— Begin Supplied information —
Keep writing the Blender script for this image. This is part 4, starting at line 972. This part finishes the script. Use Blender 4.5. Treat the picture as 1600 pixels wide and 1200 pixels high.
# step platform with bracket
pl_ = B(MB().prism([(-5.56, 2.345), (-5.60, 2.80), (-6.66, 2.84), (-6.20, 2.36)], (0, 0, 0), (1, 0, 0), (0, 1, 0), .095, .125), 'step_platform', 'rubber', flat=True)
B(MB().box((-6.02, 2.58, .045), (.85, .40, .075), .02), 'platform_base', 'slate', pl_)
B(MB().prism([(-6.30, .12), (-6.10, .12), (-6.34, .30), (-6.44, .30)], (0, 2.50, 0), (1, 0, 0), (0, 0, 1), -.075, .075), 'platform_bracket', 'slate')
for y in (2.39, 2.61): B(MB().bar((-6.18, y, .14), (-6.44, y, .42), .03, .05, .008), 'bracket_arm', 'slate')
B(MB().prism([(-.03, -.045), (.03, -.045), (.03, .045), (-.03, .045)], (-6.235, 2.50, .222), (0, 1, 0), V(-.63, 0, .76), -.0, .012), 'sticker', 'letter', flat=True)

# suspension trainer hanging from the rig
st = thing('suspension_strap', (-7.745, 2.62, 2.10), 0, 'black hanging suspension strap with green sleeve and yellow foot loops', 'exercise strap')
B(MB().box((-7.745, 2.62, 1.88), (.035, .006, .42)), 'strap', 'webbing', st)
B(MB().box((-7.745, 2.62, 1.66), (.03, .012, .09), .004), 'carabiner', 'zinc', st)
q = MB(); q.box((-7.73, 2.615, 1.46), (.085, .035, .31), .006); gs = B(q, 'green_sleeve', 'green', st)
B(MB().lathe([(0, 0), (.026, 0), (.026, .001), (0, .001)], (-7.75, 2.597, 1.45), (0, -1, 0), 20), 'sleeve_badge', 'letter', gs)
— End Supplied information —
# Given problem
Write out every line exactly as it stands.

# Finished answer
Keep writing the Blender script for this image. This is part 4, starting at line 972. This part finishes the script. Use Blender 4.5. Treat the picture as 1600 pixels wide and 1200 pixels high.
# step platform with bracket
pl_ = B(MB().prism([(-5.56, 2.345), (-5.60, 2.80), (-6.66, 2.84), (-6.20, 2.36)], (0, 0, 0), (1, 0, 0), (0, 1, 0), .095, .125), 'step_platform', 'rubber', flat=True)
B(MB().box((-6.02, 2.58, .045), (.85, .40, .075), .02), 'platform_base', 'slate', pl_)
B(MB().prism([(-6.30, .12), (-6.10, .12), (-6.34, .30), (-6.44, .30)], (0, 2.50, 0), (1, 0, 0), (0, 0, 1), -.075, .075), 'platform_bracket', 'slate')
for y in (2.39, 2.61): B(MB().bar((-6.18, y, .14), (-6.44, y, .42), .03, .05, .008), 'bracket_arm', 'slate')
B(MB().prism([(-.03, -.045), (.03, -.045), (.03, .045), (-.03, .045)], (-6.235, 2.50, .222), (0, 1, 0), V(-.63, 0, .76), -.0, .012), 'sticker', 'letter', flat=True)

# suspension trainer hanging from the rig
st = thing('suspension_strap', (-7.745, 2.62, 2.10), 0, 'black hanging suspension strap with green sleeve and yellow foot loops', 'exercise strap')
B(MB().box((-7.745, 2.62, 1.88), (.035, .006, .42)), 'strap', 'webbing', st)
B(MB().box((-7.745, 2.62, 1.66), (.03, .012, .09), .004), 'carabiner', 'zinc', st)
q = MB(); q.box((-7.73, 2.615, 1.46), (.085, .035, .31), .006); gs = B(q, 'green_sleeve', 'green', st)
B(MB().lathe([(0, 0), (.026, 0), (.026, .001), (0, .001)], (-7.75, 2.597, 1.45), (0, -1, 0), 20), 'sleeve_badge', 'letter', gs)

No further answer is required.